Extorting stadium deals through threats to relocate worked wonderfully for the NFL during more prosperous times. In this economy, though, it pays to be solicitous rather than smug. In this town, at this time, having Roger Goodell at the NFL’s helm instead of Tagliabue could prove a critical difference.

For all his accomplishments, and as much as he enriched the owners who installed him as Pete Rozelle’s successor, Tagliabue became a local pariah on Jan. 24, 2003 when he declared (two days before Super Bowl XXXVII) that, “I’m surprised that we are here this week.”

Didn’t anyone teach that man manners?

“If it weren’t for Alex (Spanos) impressing upon the committee and upon the membership the importance of coming back here from his perspective, I don’t think that San Diego would have been on the top of the list of most owners who were considering Super Bowl sites,” Tagliabue said. “So I don’t think the outlook is promising.”

What was generally understood then is painfully apparent now — that there will be no more Super Bowls in San Diego unless the Chargers are able to sell a new state-of-the-art stadium.
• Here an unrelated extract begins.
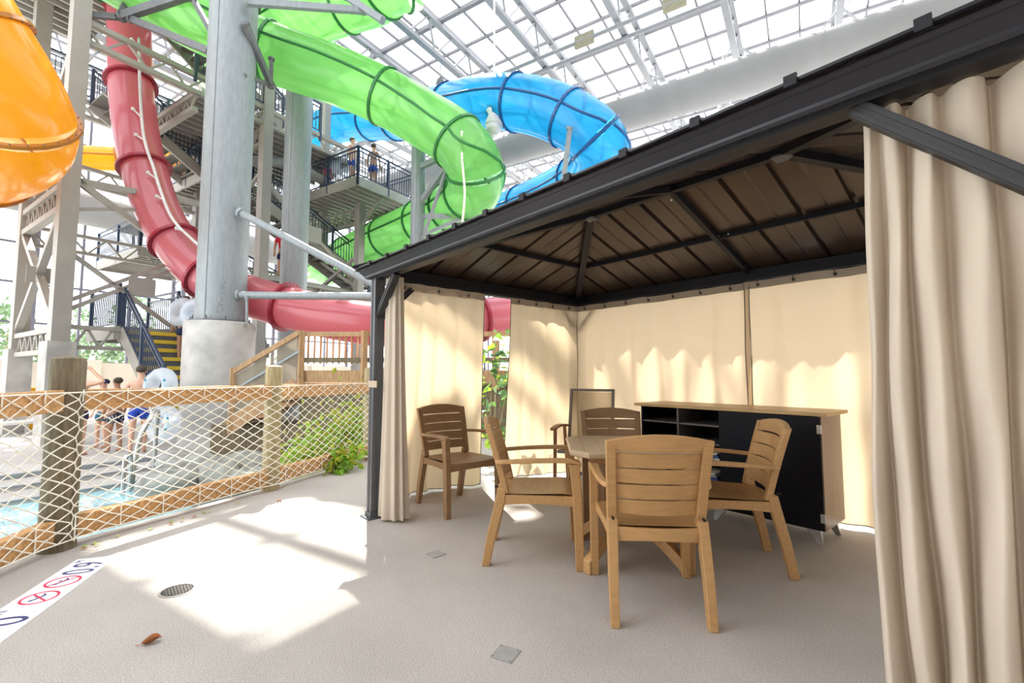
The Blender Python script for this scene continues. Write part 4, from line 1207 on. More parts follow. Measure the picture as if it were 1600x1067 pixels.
strut('slide_bracket', 'steel arms from the slim column propping the green slide bend', [((-11.79, 6.55, 7.22), (-10.39, 6.64, 7.15), 0.07, 'b'), ((-11.86, 6.59, 6.13), (-10.01, 6.64, 7.01), 0.07, 'b'), ((-11.49, 6.52, 4.99), (-10.12, 6.53, 6.84), 0.04, 'b'), ((-11.67, 6.69, 5.76), (-10.20, 7.50, 5.56), 0.06, 'b'), ((-11.61, 6.67, 5.21), (-10.32, 7.35, 5.61), 0.04, 'b')], 'galvanised', 'bracket')
strut('slide_bracket', 'thin steel post under the right end of the blue slide', [((-7.61, 8.47, 7.37), (-8.16, 8.75, 5.96), 0.06, 'b')], 'galvanised', 'bracket')
m = MB(); m.tube(smoothpath([(-9.23, 6.30, 7.19), (-9.26, 6.34, 6.47), (-9.35, 6.48, 5.72), (-9.59, 6.58, 4.99), (-9.89, 6.65, 3.90)], 6), 0.03, 7); m.build('hanging_rope', 'net_rope', smooth=True, label='pale frayed rope hanging from the green slide bend', cat='rope')

# ================================================================ STAIR TOWER
tw = thing('slide_tower', bw(-14, 3.3, -0.4), 'tall grey steel stair tower with navy railings behind the slides', 'tower', world_coords=True)
def tleg(w, v, z0, z1, s=0.29, foot=True):
    m = MB(); m.bar(bw(w, v, z0), bw(w, v, z1), s, s, up=W); m.build('tower_leg', 'tower_paint', tw)
    if foot:
        m = MB(); m.frame8(bw(w, v, (z0 - 0.4) / 2), W * 0.30, V * 0.24, Z * ((z0 + 0.4) / 2)); m.build('footing', 'concrete', tw)
tleg(-14, 3.3, 1.9, 16.0, 0.32); tleg(-14, 7.75, 1.0, 13); tleg(-13.8, 11.25, 0.2, 7.5, 0.27); tleg(-18.2, 3.5, 1.85, 13.6, 0.34); tleg(-18.2, 7.75, 0.6, 13); tleg(-18.2, 11.25, 0.2, 12); tleg(-16.2, 11.4, 6, 12.4, 0.26, False)
def ttruss(a, b, depth, nweb, chord=0.12, name='girder', zig=0.05):
    a, b = Vector(a), Vector(b)
    m = MB(); dn_ = Z * -depth
    m.bar(a, b, chord * 1.3, chord); m.bar(a + dn_, b + dn_, chord * 1.3, chord)
    for k in range(nweb):
        p, q_ = a + (b - a) * (k / nweb), a + (b - a) * ((k + 0.5) / nweb); r_ = a + (b - a) * ((k + 1) / nweb)
        m.bar(p, q_ + dn_, zig, zig); m.bar(q_ + dn_, r_, zig, zig)
    return m.build(name, 'tower_paint', tw)
ttruss(bw(-14, 3.3, 9.45), bw(-14, 11.3, 9.45), 0.48, 9)
ttruss(bw(-18.2, 3.5, 9.45), bw(-18.2, 11.3, 9.45), 0.48, 9)
ttruss(bw(-14, 7.75, 8.9), bw(-18.2, 7.75, 8.9), 0.5, 8); ttruss(bw(-14, 5.75, 8.9), bw(-18.2, 5.75, 8.9), 0.4, 8)
ttruss(bw(-18.2, 11.3, 7.35), bw(-13.8, 11.3, 7.35), 0.55, 9, 0.10)
ttruss(bw(-14, 3.3, 2.25), bw(-14, 5.2, 2.25), 0.46, 4, 0.09); ttruss(bw(-14, 3.35, 2.2), bw(-18.2, 3.45, 2.2), 0.5, 8, 0.12)
ttruss(bw(-14, 3.35, 5.6), bw(-18.2, 3.45, 5.6), 0.55, 9, 0.14); ttruss(bw(-18.2, 3.5, 5.3), bw(-18.2, 11.3, 5.3), 0.5, 9, 0.09)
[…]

But there are a lot of ways to express that reality without demeaning the host city.

Whether any of that impacted the Chargers’ stadium campaign is speculative, but so much of politics is personality that it’s hard to imagine any deal getting done with Tagliabue in office. Even now, the Chargers may be hard-pressed to get their latest idea airborne because the NFL’s G3 funding mechanism has expired and the prospect of a lockout looms for 2011.
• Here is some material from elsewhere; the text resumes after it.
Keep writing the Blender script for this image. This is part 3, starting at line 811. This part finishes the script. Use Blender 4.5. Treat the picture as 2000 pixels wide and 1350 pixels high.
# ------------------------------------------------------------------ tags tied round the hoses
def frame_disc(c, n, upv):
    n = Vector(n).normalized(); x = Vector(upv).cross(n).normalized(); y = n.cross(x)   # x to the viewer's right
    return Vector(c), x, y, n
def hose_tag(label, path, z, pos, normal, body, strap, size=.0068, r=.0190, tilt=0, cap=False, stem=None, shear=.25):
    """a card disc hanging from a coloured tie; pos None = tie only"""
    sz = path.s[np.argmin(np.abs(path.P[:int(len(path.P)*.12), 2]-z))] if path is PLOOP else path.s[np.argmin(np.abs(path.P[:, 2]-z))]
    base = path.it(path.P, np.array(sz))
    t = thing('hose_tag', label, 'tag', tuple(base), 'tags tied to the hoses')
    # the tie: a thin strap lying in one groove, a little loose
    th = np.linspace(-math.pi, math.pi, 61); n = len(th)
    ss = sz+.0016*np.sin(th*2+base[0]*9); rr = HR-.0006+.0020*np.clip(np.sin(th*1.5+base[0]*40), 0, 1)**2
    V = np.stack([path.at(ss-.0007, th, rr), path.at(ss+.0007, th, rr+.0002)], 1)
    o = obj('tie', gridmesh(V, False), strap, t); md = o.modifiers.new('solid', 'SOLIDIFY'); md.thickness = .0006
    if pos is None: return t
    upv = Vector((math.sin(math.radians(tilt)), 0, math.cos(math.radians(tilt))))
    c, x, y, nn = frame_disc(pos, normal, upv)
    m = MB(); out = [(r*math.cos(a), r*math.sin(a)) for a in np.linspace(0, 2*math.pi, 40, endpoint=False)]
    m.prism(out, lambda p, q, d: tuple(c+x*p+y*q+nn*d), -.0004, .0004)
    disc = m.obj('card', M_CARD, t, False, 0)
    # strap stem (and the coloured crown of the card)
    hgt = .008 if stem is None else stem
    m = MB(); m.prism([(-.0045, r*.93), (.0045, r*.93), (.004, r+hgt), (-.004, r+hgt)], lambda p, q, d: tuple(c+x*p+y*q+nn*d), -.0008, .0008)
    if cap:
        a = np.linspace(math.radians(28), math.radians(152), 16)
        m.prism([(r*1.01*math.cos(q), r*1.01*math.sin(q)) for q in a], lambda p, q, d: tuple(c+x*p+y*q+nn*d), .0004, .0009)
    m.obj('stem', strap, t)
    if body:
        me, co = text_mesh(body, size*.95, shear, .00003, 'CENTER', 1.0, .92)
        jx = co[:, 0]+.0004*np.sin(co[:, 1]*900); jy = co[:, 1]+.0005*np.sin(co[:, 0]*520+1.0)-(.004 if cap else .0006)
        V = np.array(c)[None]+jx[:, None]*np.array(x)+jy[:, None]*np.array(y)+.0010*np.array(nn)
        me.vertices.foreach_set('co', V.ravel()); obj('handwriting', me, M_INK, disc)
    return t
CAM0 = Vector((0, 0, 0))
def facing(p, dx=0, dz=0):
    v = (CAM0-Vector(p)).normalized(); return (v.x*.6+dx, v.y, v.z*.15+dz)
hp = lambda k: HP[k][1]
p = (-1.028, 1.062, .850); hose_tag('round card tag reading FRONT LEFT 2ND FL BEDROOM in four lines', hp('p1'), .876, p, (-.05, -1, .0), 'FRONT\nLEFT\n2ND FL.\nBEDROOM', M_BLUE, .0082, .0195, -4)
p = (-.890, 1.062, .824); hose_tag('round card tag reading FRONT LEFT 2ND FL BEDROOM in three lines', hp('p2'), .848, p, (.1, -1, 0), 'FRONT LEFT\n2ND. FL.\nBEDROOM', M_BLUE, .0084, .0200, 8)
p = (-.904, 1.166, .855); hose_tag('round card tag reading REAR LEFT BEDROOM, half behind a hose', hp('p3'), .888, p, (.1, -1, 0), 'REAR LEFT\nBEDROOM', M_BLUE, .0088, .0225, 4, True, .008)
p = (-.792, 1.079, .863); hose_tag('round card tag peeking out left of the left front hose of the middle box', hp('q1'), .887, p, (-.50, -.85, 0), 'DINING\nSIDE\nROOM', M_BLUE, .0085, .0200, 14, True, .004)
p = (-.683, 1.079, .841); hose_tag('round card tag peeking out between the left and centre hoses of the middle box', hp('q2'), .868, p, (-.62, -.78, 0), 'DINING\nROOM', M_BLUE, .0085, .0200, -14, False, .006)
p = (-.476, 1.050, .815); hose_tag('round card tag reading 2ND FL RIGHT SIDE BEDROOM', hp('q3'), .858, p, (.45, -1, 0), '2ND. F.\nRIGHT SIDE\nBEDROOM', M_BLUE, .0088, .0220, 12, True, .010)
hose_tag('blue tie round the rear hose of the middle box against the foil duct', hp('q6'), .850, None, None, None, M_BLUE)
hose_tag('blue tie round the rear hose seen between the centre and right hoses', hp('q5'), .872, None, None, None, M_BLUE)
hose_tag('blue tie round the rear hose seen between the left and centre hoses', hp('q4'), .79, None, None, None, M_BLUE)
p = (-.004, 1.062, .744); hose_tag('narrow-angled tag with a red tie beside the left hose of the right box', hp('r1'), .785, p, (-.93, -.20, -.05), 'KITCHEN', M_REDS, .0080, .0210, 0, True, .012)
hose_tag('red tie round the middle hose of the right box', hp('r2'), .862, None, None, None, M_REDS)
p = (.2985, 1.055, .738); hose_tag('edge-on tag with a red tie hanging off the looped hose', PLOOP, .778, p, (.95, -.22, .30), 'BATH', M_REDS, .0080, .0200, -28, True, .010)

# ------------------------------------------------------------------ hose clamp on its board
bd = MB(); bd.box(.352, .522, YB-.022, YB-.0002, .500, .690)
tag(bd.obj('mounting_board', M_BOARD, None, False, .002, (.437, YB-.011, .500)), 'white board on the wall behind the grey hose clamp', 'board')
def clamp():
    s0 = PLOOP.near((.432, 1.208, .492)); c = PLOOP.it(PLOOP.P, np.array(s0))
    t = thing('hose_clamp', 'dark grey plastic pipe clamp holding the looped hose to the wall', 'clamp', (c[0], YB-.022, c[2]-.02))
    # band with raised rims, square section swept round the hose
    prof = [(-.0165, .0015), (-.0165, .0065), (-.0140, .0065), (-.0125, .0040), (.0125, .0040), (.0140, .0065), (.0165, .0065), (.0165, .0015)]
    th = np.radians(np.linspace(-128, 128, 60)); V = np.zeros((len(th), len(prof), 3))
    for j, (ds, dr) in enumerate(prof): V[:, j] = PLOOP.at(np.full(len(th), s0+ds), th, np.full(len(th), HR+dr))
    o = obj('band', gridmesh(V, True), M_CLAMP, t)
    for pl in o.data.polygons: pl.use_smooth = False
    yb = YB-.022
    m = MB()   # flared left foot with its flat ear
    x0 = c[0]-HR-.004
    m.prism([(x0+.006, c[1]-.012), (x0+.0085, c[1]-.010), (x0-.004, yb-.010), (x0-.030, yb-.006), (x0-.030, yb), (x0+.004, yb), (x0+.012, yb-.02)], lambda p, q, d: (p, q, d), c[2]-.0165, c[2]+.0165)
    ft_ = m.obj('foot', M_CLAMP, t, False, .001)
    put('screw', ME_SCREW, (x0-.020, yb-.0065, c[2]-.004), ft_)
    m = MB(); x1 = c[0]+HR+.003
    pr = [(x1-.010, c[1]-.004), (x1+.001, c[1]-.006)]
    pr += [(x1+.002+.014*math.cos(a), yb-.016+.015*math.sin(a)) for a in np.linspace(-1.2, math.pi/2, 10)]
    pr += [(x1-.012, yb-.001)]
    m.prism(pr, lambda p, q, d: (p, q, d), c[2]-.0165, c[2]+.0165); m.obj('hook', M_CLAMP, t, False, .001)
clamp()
It says here, however, that Goodell improves the odds.

“Whatever role I can play that would be productive, I’m willing to try,” he said.
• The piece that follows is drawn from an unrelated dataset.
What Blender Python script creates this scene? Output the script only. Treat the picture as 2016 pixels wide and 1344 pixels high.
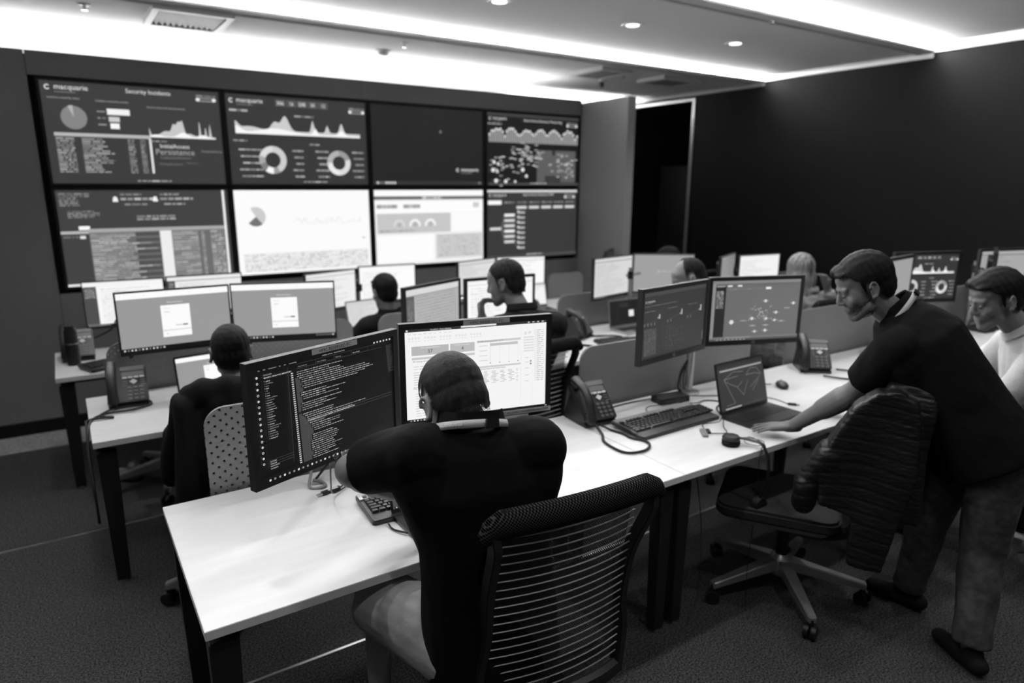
import bpy, bmesh, math, random
from mathutils import Vector, Matrix
for _o in list(bpy.data.objects): bpy.data.objects.remove(_o)
SC = bpy.context.scene
COL = SC.collection
PI = math.pi
# ---------------------------------------------------------------- camera, world, exposure
cam_d = bpy.data.cameras.new('camera'); cam = bpy.data.objects.new('camera', cam_d); COL.objects.link(cam)
_p, _y, _r = .2304, .5864, .005368
_f = Vector((math.sin(_y)*math.cos(_p), math.cos(_y)*math.cos(_p), -math.sin(_p)))
_rt = Vector((math.cos(_y), -math.sin(_y), 0)); _up = _rt.cross(_f)
_rt2 = _rt*math.cos(_r)+_up*math.sin(_r); _up2 = -_rt*math.sin(_r)+_up*math.cos(_r)
_M = Matrix((( _rt2.x, _up2.x, -_f.x, 0), (_rt2.y, _up2.y, -_f.y, 0), (_rt2.z, _up2.z, -_f.z, 1.85), (0, 0, 0, 1)))
cam.matrix_world = _M
cam_d.sensor_width = 36; cam_d.lens = 1325/2016*36; cam_d.clip_start = .02
cam_d.dof.use_dof = True; cam_d.dof.focus_distance = 1.95; cam_d.dof.aperture_fstop = 1.8
SC.camera = cam
W = bpy.data.worlds.new('world'); SC.world = W; W.use_nodes = True
W.node_tree.nodes['Background'].inputs[0].default_value = (0, 0, 0, 1)
W.node_tree.nodes['Background'].inputs[1].default_value = 0
SC.view_settings.view_transform = 'Standard'; SC.view_settings.look = 'None'
SC.view_settings.gamma = 1; SC.view_settings.use_curve_mapping = False
SC.view_settings.exposure = 0.0
COVE = 120.0          # radiance of the ceiling cove strips
SPOT = 45.0          # watts of one downlight
random.seed(4)

# ---------------------------------------------------------------- materials
def mat(name, g, rough=.6, metal=0, spec=.5, bump=None, noise=None, em=None, coat=0, alpha=None):
    m = bpy.data.materials.new(name); m.use_nodes = True
    nt = m.node_tree; b = nt.nodes['Principled BSDF']
    b.inputs['Base Color'].default_value = (g, g, g, 1)
    b.inputs['Roughness'].default_value = rough; b.inputs['Metallic'].default_value = metal
    b.inputs['Specular IOR Level'].default_value = spec
    b.inputs['Coat Weight'].default_value = coat
    if em: b.inputs['Emission Color'].default_value = (1, 1, 1, 1); b.inputs['Emission Strength'].default_value = em
    if noise or bump:
        tc = nt.nodes.new('ShaderNodeTexCoord')
    if noise:                       # (scale, low, high, stretch)
        mp = nt.nodes.new('ShaderNodeMapping'); mp.inputs['Scale'].default_value = noise[3] if len(noise) > 3 else (1, 1, 1)
        n = nt.nodes.new('ShaderNodeTexNoise'); n.inputs['Scale'].default_value = noise[0]; n.inputs['Detail'].default_value = 4
        r = nt.nodes.new('ShaderNodeValToRGB'); r.color_ramp.elements[0].position = .35; r.color_ramp.elements[1].position = .65
        r.color_ramp.elements[0].color = (noise[1],)*3+(1,); r.color_ramp.elements[1].color = (noise[2],)*3+(1,)
        nt.links.new(tc.outputs['Object'], mp.inputs[0]); nt.links.new(mp.outputs[0], n.inputs['Vector'])
        nt.links.new(n.outputs['Fac'], r.inputs[0]); nt.links.new(r.outputs[0], b.inputs['Base Color'])
    if bump:                        # (scale, strength, distance, stretch)
        mp = nt.nodes.new('ShaderNodeMapping'); mp.inputs['Scale'].default_value = bump[3] if len(bump) > 3 else (1, 1, 1)
        n = nt.nodes.new('ShaderNodeTexNoise'); n.inputs['Scale'].default_value = bump[0]; n.inputs['Detail'].default_value = 3
        bp = nt.nodes.new('ShaderNodeBump'); bp.inputs['Strength'].default_value = bump[1]; bp.inputs['Distance'].default_value = bump[2]
        nt.links.new(tc.outputs['Object'], mp.inputs[0]); nt.links.new(mp.outputs[0], n.inputs['Vector'])
        nt.links.new(n.outputs['Fac'], bp.inputs['Height']); nt.links.new(bp.outputs[0], b.inputs['Normal'])
    return m
def dots_mat(name, g, sx, sz, rad, ox=0, metal=0, rough=.5, hole=0.0, thru=True, u='X', v='Z'):
    """sheet with a staggered lattice of round punched holes, in object space"""
    m = mat(name, g, rough, metal); nt = m.node_tree; N = nt.nodes; L = nt.links
    b = N['Principled BSDF']; out = N['Material Output']
    tc = N.new('ShaderNodeTexCoord'); sp = N.new('ShaderNodeSeparateXYZ'); L.new(tc.outputs['Object'], sp.inputs[0])
    def ma(op, a, c=None, clamp=False):
        n = N.new('ShaderNodeMath'); n.operation = op
        for i, q in enumerate((a, c)):
            if q is None: continue
            if isinstance(q, (int, float)): n.inputs[i].default_value = q
            else: L.new(q, n.inputs[i])
        return n.outputs[0]
    X, Z = sp.outputs[u], sp.outputs[v]
    def lat(dx, dz):
        a = ma('SUBTRACT', ma('MODULO', ma('ADD', X, 100*sx+dx), sx), sx/2)
        c = ma('SUBTRACT', ma('MODULO', ma('ADD', Z, 100*sz+dz), sz), sz/2)
        return ma('LESS_THAN', ma('ADD', ma('MULTIPLY', a, a), ma('MULTIPLY', c, c)), rad*rad)
    h = ma('MAXIMUM', lat(0, 0), lat(sx/2, sz/2))
    mx = N.new('ShaderNodeMixShader'); L.new(h, mx.inputs[0]); L.new(b.outputs[0], mx.inputs[1])
    if thru: t = N.new('ShaderNodeBsdfTransparent')
    else:
        t = N.new('ShaderNodeBsdfDiffuse'); t.inputs[0].default_value = (hole,)*3+(1,)
    L.new(t.outputs[0], mx.inputs[2]); L.new(mx.outputs[0], out.inputs[0])
    return m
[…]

Away from a podium, Goodell speaks softly and introduces himself by name to reporters who have no doubt as to his identity. Maybe it’s an act, but it has its charm. Though his time is carefully budgeted by his PR handlers, he manages to appear unhurried.

On the competing stadium initiatives in Los Angeles:

“I think there’s a lot more work that needs to be done,” he said. “At the end of the day, we’re probably at a very early stage. I think it’s promising that there are alternatives developing, but there’s still a big hurdle to get these (stadiums) financed and built. They are difficult projects to get done.”

On the situation in San Diego:

“I think, again, it’s a positive development from last week with respect to the community looking for a solution,” he said in reference to the city council’s authorizing of a redevelopment study. “But these stadiums are very complicated and … a solution has to be developed that can work for the community and work for the team. And there’s really no cookie-cutter here. There are a lot of compelling issues on a local basis and from a team standpoint that have to be considered. They’re big developments.”

So if the San Francisco 49ers commit $493 million of private money to get a stadium built in Santa Clara, should San Diego expect a similar contribution?

“Why?” Goodell asked. “Look at the 31 (NFL) markets. Every one of the projects, I think, is developed locally. It has its own elements that are driven by community issues. Some need to have more convention facilities. Some are part of broader developments that are important to the city. So I don’t think you can assume because it’s done in one market (it should happen in another), because they’re all significantly different.”

The 49ers’ project is predicated on the sale of personal seat licenses, a financing option the Chargers say won’t work in the smaller San Diego market. It also assumes a league contribution that will need to be negotiated as part of the next collective bargaining agreement with the players association.

Whenever that happens.

“There will be an agreement at some point,” Goodell said. “Everyone would like it sooner rather than later. I think it’s important that we all get down and get a more productive dialogue. Sometimes these things don’t happen until you get closer (to a deadline). That’s just the reality.”

The same is true of stadium deals. Roger Goodell seems to understand that it pays to stay cool until things get hot.